### Instructions for the task
Pull each line containing "Treat" out of the data and copy it.

**** Supplied data

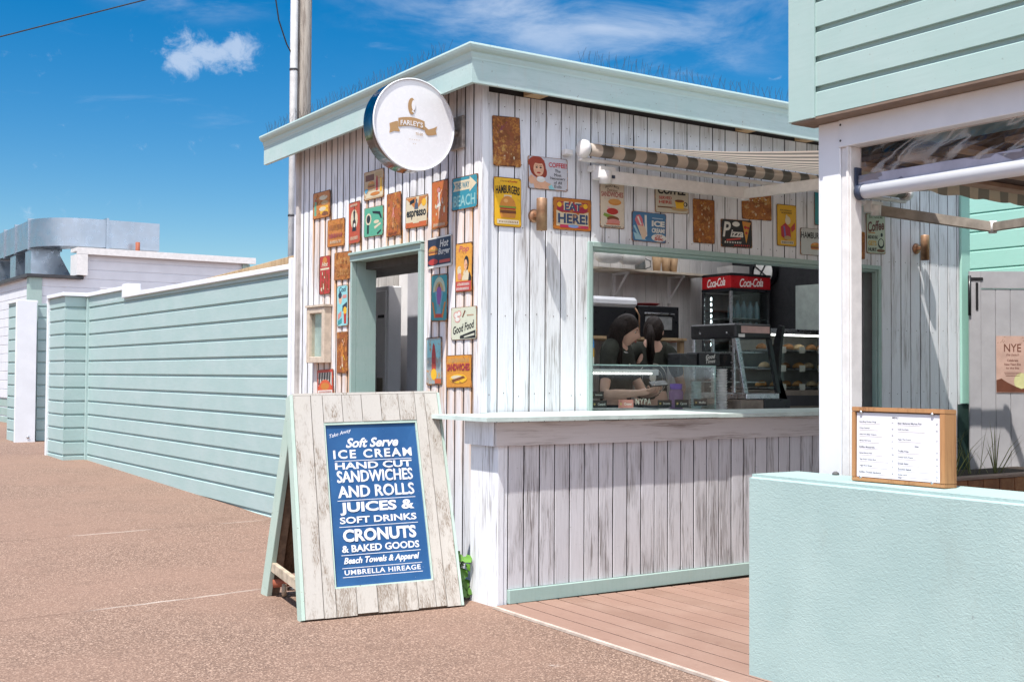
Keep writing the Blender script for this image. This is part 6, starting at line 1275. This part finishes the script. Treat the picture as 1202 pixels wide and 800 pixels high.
fan = empty('wall_fan', (4.95, 2.25, 2.43), 'round black and cream wall fan on the dark right hand wall', 'fan')
mb = MB(); mb.lathe([(0.15, -0.04), (0.155, -0.02), (0.155, 0.03), (0.0, 0.03)], (4.94, 2.25, 2.43), (1, 0, 0), 28); part(mb, 'housing', BLACKP, fan)
mb = MB(); mb.lathe([(0.13, -0.035), (0.06, -0.05), (0, -0.052)], (4.94, 2.25, 2.43), (1, 0, 0), 28); part(mb, 'disc', CREAMW, fan)
for a in (35, 125):
    mb = MB(); c, s_ = math.cos(R_(a)), math.sin(R_(a)); mb.tube([(4.885, 2.25-0.14*c, 2.43-0.14*s_), (4.885, 2.25+0.14*c, 2.43+0.14*s_)], 0.008, 6); part(mb, 'guard_bar', BLACKP, fan)
mb = MB(); mb.box(4.965, 4.984, 1.30, 1.86, 1.80, 2.27, 0.003); tag(mb.build('wall_board', plain('grey_green_board', (0.30, 0.34, 0.31), 0.6)), 'plain grey green board on the dark right hand wall inside the kiosk', 'board')

# seen through the side opening
tc_ = empty('white_locker', (0.66, 2.6, 0.1), 'narrow white metal locker with a small dark handle inside the side opening', 'locker')
mb = MB(); mb.box(0.60, 0.73, 2.40, 2.80, 0.1, 2.10, 0.008); part(mb, 'body', INNERWHITE, tc_)
mb = MB(); mb.box(0.585, 0.599, 2.418, 2.79, 0.14, 2.06, 0.004); part(mb, 'door', INNERWHITE, tc_)
mb = MB(); mb.box(0.575, 0.584, 2.44, 2.54, 1.83, 1.855); part(mb, 'handle', DARKG, tc_)
mb = MB(); mb.box(0.578, 0.584, 2.46, 2.56, 1.15, 1.32); part(mb, 'label_plate', plain('bronze_plate', (0.25, 0.22, 0.18), 0.5), tc_)
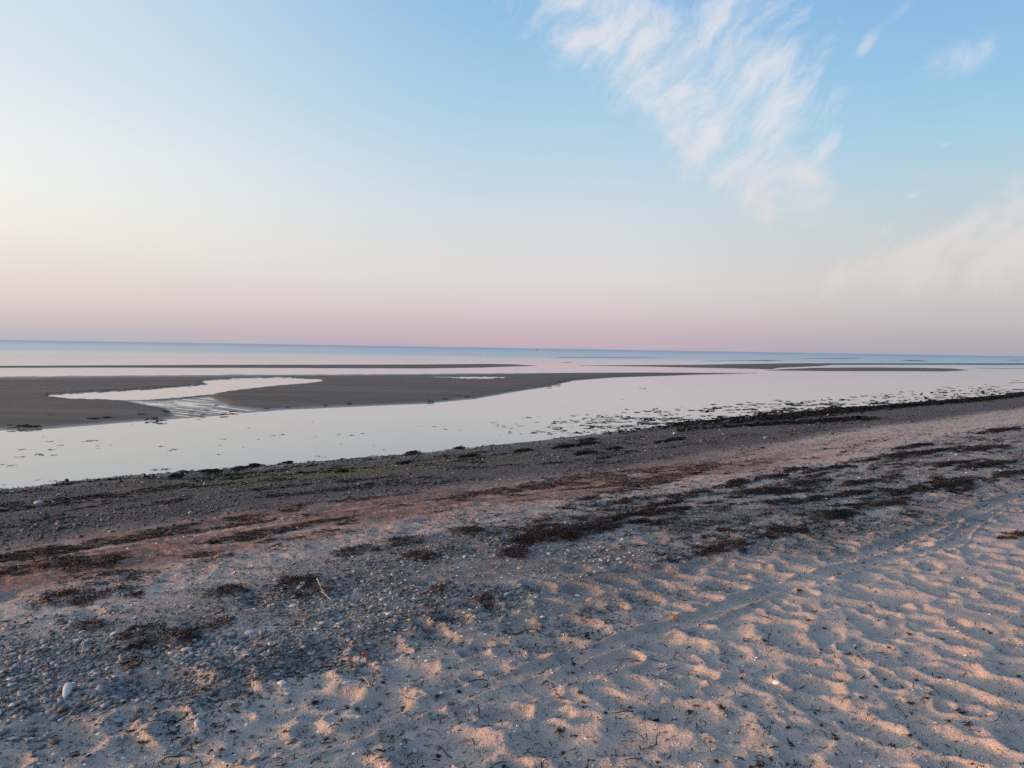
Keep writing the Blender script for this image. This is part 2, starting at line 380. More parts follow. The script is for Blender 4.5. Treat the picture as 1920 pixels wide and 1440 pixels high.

********

### Expected output
Keep writing the Blender script for this image. This is part 6, starting at line 1275. This part finishes the script. Treat the picture as 1202 pixels wide and 800 pixels high.
Keep writing the Blender script for this image. This is part 2, starting at line 380. More parts follow. The script is for Blender 4.5. Treat the picture as 1920 pixels wide and 1440 pixels high.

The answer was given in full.